Ne dubbi testi interpretar curai, Ne discordi accordar chiose mi calse, Quella stimando sol perfetta legge Che de'sensi sfrenati il fren corregge.
Legge omai piu non v' ha la qual per dritto Punisca il fallo o ricompensi il merto.
Sembra quando e fin qui deciso e scritto D'opinion confuse abisso incerto.
Dalle calumnie il litigante afflitto Somiglia in vasto mar legno inesperto, Reggono il tutto con affetto ingordo, Passion cieca ed interesse sordo.
[Footnote 186: Telesio, Bruno, Campanella, Salvator Rosa, Vico, were, like Marino, natives of the Regno.] Such, in the poet's maturity, was his judgment upon law; and probably he expressed the same opinion with frankness in his youth.

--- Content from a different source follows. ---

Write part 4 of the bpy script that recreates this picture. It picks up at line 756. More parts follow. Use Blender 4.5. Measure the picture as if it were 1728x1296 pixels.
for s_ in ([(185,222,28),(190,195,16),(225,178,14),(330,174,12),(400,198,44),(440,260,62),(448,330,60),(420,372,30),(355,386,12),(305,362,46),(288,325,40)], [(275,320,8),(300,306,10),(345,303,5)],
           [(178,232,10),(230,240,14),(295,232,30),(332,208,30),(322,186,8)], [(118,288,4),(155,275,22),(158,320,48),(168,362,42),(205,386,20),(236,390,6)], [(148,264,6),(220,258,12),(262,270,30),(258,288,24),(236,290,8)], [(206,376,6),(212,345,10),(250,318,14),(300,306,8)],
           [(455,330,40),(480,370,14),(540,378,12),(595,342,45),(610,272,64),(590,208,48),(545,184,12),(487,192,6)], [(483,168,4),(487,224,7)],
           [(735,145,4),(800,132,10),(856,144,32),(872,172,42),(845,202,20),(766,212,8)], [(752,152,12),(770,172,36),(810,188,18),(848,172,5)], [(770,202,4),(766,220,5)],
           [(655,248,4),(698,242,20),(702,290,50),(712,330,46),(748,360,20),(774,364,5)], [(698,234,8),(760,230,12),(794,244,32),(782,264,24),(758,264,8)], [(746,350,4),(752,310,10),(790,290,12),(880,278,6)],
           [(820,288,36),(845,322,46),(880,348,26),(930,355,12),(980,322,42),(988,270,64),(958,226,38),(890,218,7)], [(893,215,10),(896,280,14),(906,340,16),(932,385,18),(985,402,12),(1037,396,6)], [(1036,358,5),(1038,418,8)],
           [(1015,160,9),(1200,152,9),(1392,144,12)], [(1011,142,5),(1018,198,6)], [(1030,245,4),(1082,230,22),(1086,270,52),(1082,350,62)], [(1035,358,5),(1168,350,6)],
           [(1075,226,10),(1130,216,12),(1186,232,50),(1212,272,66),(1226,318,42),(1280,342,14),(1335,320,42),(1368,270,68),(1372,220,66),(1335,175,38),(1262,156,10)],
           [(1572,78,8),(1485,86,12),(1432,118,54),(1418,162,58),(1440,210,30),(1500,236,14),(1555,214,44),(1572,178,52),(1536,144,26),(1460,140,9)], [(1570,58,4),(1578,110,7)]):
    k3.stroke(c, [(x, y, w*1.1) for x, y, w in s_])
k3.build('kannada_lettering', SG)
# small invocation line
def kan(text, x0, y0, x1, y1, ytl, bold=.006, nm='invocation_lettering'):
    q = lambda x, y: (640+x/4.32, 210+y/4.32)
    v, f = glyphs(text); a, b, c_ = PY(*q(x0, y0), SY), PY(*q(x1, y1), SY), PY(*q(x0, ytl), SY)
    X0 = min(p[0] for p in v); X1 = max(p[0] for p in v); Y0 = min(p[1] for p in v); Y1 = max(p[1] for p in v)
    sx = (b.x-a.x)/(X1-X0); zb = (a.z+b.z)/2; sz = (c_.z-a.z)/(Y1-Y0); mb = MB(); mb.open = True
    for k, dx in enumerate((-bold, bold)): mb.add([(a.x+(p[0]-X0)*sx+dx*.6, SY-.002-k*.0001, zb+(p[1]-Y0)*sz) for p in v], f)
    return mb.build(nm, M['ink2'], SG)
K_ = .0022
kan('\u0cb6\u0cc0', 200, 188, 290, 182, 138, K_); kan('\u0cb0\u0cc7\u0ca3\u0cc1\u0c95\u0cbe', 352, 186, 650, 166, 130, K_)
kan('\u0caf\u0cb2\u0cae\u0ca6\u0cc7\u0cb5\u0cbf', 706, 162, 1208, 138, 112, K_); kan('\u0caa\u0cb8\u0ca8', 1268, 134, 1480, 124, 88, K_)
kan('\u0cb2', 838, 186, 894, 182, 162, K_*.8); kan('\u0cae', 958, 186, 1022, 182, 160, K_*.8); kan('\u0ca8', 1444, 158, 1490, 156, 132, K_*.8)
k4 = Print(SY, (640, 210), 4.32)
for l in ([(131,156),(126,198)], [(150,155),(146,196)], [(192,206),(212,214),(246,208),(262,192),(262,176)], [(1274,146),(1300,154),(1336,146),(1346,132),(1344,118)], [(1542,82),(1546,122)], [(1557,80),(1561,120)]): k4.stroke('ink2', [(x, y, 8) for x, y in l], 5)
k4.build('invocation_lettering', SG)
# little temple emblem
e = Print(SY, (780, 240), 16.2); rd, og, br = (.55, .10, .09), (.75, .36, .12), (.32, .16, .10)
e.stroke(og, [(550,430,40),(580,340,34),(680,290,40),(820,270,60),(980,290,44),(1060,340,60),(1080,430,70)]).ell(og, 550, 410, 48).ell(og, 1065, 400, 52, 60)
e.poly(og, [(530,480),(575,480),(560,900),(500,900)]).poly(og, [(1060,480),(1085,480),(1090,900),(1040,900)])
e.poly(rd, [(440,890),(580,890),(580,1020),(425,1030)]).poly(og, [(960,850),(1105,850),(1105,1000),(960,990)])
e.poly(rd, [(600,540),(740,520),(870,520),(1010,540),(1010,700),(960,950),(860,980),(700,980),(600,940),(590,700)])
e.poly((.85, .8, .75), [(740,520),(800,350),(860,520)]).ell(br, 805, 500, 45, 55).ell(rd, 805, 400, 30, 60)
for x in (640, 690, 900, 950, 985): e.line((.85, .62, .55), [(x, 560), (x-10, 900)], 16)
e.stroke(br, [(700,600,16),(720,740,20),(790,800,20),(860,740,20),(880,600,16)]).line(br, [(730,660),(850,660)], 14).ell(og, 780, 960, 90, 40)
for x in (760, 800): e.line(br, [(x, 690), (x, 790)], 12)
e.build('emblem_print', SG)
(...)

Seeing these dispositions in his son, the severe parent cast him out of doors, and young Marino was free to indulge vagabond instincts with lazzaroni and loose companions on the quays and strands of Naples.

In that luxurious climate a healthy native, full of youth and vigor, needs but little to support existence.

Marino set his wits to work, and reaped too facile laurels in the fields of Venus and the Muses.